*Task prompt*
Print the listing below exactly.

*Material provided*
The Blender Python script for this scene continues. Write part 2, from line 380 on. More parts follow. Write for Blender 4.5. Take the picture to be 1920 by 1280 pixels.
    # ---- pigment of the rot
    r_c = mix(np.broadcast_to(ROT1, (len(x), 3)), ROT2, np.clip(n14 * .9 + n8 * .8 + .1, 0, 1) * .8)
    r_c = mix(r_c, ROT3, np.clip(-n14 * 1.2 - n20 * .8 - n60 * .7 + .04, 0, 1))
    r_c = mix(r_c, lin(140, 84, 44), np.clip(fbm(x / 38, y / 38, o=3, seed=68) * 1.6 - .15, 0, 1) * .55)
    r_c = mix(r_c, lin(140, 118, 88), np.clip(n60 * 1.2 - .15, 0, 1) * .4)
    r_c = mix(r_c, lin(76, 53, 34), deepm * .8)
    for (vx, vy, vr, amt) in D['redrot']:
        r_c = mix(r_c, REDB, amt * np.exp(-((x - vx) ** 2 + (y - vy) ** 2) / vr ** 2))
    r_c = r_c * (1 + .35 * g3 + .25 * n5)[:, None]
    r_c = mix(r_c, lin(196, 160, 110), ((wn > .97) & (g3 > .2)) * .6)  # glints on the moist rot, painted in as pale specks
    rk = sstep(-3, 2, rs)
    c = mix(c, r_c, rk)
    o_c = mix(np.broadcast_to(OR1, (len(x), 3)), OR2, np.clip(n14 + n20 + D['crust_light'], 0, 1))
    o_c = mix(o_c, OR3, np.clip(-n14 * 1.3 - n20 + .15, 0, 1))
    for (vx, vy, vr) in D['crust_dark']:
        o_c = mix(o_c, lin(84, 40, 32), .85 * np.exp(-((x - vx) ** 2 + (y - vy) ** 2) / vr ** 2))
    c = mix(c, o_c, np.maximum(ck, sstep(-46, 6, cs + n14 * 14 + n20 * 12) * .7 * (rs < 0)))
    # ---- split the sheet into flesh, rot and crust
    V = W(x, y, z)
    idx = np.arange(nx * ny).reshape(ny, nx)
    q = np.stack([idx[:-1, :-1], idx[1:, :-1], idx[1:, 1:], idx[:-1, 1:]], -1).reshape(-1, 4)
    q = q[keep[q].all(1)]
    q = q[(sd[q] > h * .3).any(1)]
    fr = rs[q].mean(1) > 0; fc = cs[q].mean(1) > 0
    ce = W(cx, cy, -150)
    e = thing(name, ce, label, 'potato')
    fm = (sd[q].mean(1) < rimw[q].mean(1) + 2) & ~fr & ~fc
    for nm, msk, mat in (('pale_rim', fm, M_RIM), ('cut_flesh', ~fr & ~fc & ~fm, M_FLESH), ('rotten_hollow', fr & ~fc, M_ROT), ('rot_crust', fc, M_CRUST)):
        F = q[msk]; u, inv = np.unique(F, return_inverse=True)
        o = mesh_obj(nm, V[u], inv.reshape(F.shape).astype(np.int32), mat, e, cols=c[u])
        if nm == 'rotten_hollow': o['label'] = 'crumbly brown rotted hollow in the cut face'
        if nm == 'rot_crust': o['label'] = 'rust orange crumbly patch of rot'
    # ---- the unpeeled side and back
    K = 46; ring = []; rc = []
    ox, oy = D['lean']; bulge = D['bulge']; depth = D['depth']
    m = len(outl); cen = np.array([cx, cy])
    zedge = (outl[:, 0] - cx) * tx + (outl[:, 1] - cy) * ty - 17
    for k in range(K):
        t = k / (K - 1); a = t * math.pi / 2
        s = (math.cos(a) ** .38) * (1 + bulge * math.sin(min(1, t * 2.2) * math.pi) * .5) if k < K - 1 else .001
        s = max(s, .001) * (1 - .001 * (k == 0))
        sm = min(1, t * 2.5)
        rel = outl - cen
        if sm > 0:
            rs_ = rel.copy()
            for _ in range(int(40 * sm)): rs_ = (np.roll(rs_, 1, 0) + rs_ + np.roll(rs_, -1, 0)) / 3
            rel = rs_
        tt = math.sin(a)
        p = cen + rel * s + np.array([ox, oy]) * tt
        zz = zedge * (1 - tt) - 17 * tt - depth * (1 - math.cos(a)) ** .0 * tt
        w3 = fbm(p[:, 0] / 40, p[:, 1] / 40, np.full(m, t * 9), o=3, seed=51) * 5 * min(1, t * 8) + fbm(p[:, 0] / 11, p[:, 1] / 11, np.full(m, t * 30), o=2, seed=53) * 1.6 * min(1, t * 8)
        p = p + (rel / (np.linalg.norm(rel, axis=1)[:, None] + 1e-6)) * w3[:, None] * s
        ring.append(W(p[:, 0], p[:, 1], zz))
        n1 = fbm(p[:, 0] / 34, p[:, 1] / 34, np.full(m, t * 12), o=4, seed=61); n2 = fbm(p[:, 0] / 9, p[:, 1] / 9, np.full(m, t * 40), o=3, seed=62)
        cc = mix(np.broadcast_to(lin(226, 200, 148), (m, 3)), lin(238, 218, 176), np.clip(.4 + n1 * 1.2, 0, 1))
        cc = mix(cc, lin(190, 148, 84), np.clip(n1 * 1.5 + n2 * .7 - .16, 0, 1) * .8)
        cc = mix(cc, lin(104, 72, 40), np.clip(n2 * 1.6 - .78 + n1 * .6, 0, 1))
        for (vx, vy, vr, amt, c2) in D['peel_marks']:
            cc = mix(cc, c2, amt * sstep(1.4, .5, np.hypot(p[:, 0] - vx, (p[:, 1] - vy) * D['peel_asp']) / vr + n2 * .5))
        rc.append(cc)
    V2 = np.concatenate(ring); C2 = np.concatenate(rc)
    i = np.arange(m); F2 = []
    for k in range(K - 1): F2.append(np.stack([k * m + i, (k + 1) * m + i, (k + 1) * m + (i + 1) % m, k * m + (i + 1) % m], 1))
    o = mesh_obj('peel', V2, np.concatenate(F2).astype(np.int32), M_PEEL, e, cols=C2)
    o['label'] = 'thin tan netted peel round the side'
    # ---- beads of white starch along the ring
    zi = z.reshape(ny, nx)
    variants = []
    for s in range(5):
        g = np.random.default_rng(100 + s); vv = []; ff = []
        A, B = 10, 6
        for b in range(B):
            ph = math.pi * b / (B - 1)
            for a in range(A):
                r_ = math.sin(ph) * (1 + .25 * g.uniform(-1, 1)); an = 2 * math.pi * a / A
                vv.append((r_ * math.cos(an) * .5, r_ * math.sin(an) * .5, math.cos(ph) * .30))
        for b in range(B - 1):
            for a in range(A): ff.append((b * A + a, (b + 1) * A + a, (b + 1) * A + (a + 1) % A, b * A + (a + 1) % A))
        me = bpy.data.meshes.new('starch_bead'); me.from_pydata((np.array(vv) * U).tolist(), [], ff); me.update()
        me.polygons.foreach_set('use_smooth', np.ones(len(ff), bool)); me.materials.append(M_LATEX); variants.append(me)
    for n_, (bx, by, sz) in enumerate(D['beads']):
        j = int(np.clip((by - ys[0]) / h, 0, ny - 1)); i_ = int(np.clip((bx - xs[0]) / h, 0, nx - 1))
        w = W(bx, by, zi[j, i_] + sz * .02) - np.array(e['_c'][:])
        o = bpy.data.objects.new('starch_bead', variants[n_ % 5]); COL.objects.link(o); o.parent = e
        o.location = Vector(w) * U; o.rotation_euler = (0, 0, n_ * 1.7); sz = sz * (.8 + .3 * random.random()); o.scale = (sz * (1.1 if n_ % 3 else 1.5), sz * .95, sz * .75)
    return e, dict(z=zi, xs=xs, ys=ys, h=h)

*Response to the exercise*
The Blender Python script for this scene continues. Write part 2, from line 380 on. More parts follow. Write for Blender 4.5. Take the picture to be 1920 by 1280 pixels.
    # ---- pigment of the rot
    r_c = mix(np.broadcast_to(ROT1, (len(x), 3)), ROT2, np.clip(n14 * .9 + n8 * .8 + .1, 0, 1) * .8)
    r_c = mix(r_c, ROT3, np.clip(-n14 * 1.2 - n20 * .8 - n60 * .7 + .04, 0, 1))
    r_c = mix(r_c, lin(140, 84, 44), np.clip(fbm(x / 38, y / 38, o=3, seed=68) * 1.6 - .15, 0, 1) * .55)
    r_c = mix(r_c, lin(140, 118, 88), np.clip(n60 * 1.2 - .15, 0, 1) * .4)
    r_c = mix(r_c, lin(76, 53, 34), deepm * .8)
    for (vx, vy, vr, amt) in D['redrot']:
        r_c = mix(r_c, REDB, amt * np.exp(-((x - vx) ** 2 + (y - vy) ** 2) / vr ** 2))
    r_c = r_c * (1 + .35 * g3 + .25 * n5)[:, None]
    r_c = mix(r_c, lin(196, 160, 110), ((wn > .97) & (g3 > .2)) * .6)  # glints on the moist rot, painted in as pale specks
    rk = sstep(-3, 2, rs)
    c = mix(c, r_c, rk)
    o_c = mix(np.broadcast_to(OR1, (len(x), 3)), OR2, np.clip(n14 + n20 + D['crust_light'], 0, 1))
    o_c = mix(o_c, OR3, np.clip(-n14 * 1.3 - n20 + .15, 0, 1))
    for (vx, vy, vr) in D['crust_dark']:
        o_c = mix(o_c, lin(84, 40, 32), .85 * np.exp(-((x - vx) ** 2 + (y - vy) ** 2) / vr ** 2))
    c = mix(c, o_c, np.maximum(ck, sstep(-46, 6, cs + n14 * 14 + n20 * 12) * .7 * (rs < 0)))
    # ---- split the sheet into flesh, rot and crust
    V = W(x, y, z)
    idx = np.arange(nx * ny).reshape(ny, nx)
    q = np.stack([idx[:-1, :-1], idx[1:, :-1], idx[1:, 1:], idx[:-1, 1:]], -1).reshape(-1, 4)
    q = q[keep[q].all(1)]
    q = q[(sd[q] > h * .3).any(1)]
    fr = rs[q].mean(1) > 0; fc = cs[q].mean(1) > 0
    ce = W(cx, cy, -150)
    e = thing(name, ce, label, 'potato')
    fm = (sd[q].mean(1) < rimw[q].mean(1) + 2) & ~fr & ~fc
    for nm, msk, mat in (('pale_rim', fm, M_RIM), ('cut_flesh', ~fr & ~fc & ~fm, M_FLESH), ('rotten_hollow', fr & ~fc, M_ROT), ('rot_crust', fc, M_CRUST)):
        F = q[msk]; u, inv = np.unique(F, return_inverse=True)
        o = mesh_obj(nm, V[u], inv.reshape(F.shape).astype(np.int32), mat, e, cols=c[u])
        if nm == 'rotten_hollow': o['label'] = 'crumbly brown rotted hollow in the cut face'
        if nm == 'rot_crust': o['label'] = 'rust orange crumbly patch of rot'
    # ---- the unpeeled side and back
    K = 46; ring = []; rc = []
    ox, oy = D['lean']; bulge = D['bulge']; depth = D['depth']
    m = len(outl); cen = np.array([cx, cy])
    zedge = (outl[:, 0] - cx) * tx + (outl[:, 1] - cy) * ty - 17
    for k in range(K):
        t = k / (K - 1); a = t * math.pi / 2
        s = (math.cos(a) ** .38) * (1 + bulge * math.sin(min(1, t * 2.2) * math.pi) * .5) if k < K - 1 else .001
        s = max(s, .001) * (1 - .001 * (k == 0))
        sm = min(1, t * 2.5)
        rel = outl - cen
        if sm > 0:
            rs_ = rel.copy()
            for _ in range(int(40 * sm)): rs_ = (np.roll(rs_, 1, 0) + rs_ + np.roll(rs_, -1, 0)) / 3
            rel = rs_
        tt = math.sin(a)
        p = cen + rel * s + np.array([ox, oy]) * tt
        zz = zedge * (1 - tt) - 17 * tt - depth * (1 - math.cos(a)) ** .0 * tt
        w3 = fbm(p[:, 0] / 40, p[:, 1] / 40, np.full(m, t * 9), o=3, seed=51) * 5 * min(1, t * 8) + fbm(p[:, 0] / 11, p[:, 1] / 11, np.full(m, t * 30), o=2, seed=53) * 1.6 * min(1, t * 8)
        p = p + (rel / (np.linalg.norm(rel, axis=1)[:, None] + 1e-6)) * w3[:, None] * s
        ring.append(W(p[:, 0], p[:, 1], zz))
        n1 = fbm(p[:, 0] / 34, p[:, 1] / 34, np.full(m, t * 12), o=4, seed=61); n2 = fbm(p[:, 0] / 9, p[:, 1] / 9, np.full(m, t * 40), o=3, seed=62)
        cc = mix(np.broadcast_to(lin(226, 200, 148), (m, 3)), lin(238, 218, 176), np.clip(.4 + n1 * 1.2, 0, 1))
        cc = mix(cc, lin(190, 148, 84), np.clip(n1 * 1.5 + n2 * .7 - .16, 0, 1) * .8)
        cc = mix(cc, lin(104, 72, 40), np.clip(n2 * 1.6 - .78 + n1 * .6, 0, 1))
        for (vx, vy, vr, amt, c2) in D['peel_marks']:
            cc = mix(cc, c2, amt * sstep(1.4, .5, np.hypot(p[:, 0] - vx, (p[:, 1] - vy) * D['peel_asp']) / vr + n2 * .5))
        rc.append(cc)
    V2 = np.concatenate(ring); C2 = np.concatenate(rc)
    i = np.arange(m); F2 = []
    for k in range(K - 1): F2.append(np.stack([k * m + i, (k + 1) * m + i, (k + 1) * m + (i + 1) % m, k * m + (i + 1) % m], 1))
    o = mesh_obj('peel', V2, np.concatenate(F2).astype(np.int32), M_PEEL, e, cols=C2)
    o['label'] = 'thin tan netted peel round the side'
    # ---- beads of white starch along the ring
    zi = z.reshape(ny, nx)
    variants = []
    for s in range(5):
        g = np.random.default_rng(100 + s); vv = []; ff = []
        A, B = 10, 6
        for b in range(B):
            ph = math.pi * b / (B - 1)
            for a in range(A):
                r_ = math.sin(ph) * (1 + .25 * g.uniform(-1, 1)); an = 2 * math.pi * a / A
                vv.append((r_ * math.cos(an) * .5, r_ * math.sin(an) * .5, math.cos(ph) * .30))
        for b in range(B - 1):
            for a in range(A): ff.append((b * A + a, (b + 1) * A + a, (b + 1) * A + (a + 1) % A, b * A + (a + 1) % A))
        me = bpy.data.meshes.new('starch_bead'); me.from_pydata((np.array(vv) * U).tolist(), [], ff); me.update()
        me.polygons.foreach_set('use_smooth', np.ones(len(ff), bool)); me.materials.append(M_LATEX); variants.append(me)
    for n_, (bx, by, sz) in enumerate(D['beads']):
        j = int(np.clip((by - ys[0]) / h, 0, ny - 1)); i_ = int(np.clip((bx - xs[0]) / h, 0, nx - 1))
        w = W(bx, by, zi[j, i_] + sz * .02) - np.array(e['_c'][:])
        o = bpy.data.objects.new('starch_bead', variants[n_ % 5]); COL.objects.link(o); o.parent = e
        o.location = Vector(w) * U; o.rotation_euler = (0, 0, n_ * 1.7); sz = sz * (.8 + .3 * random.random()); o.scale = (sz * (1.1 if n_ % 3 else 1.5), sz * .95, sz * .75)
    return e, dict(z=zi, xs=xs, ys=ys, h=h)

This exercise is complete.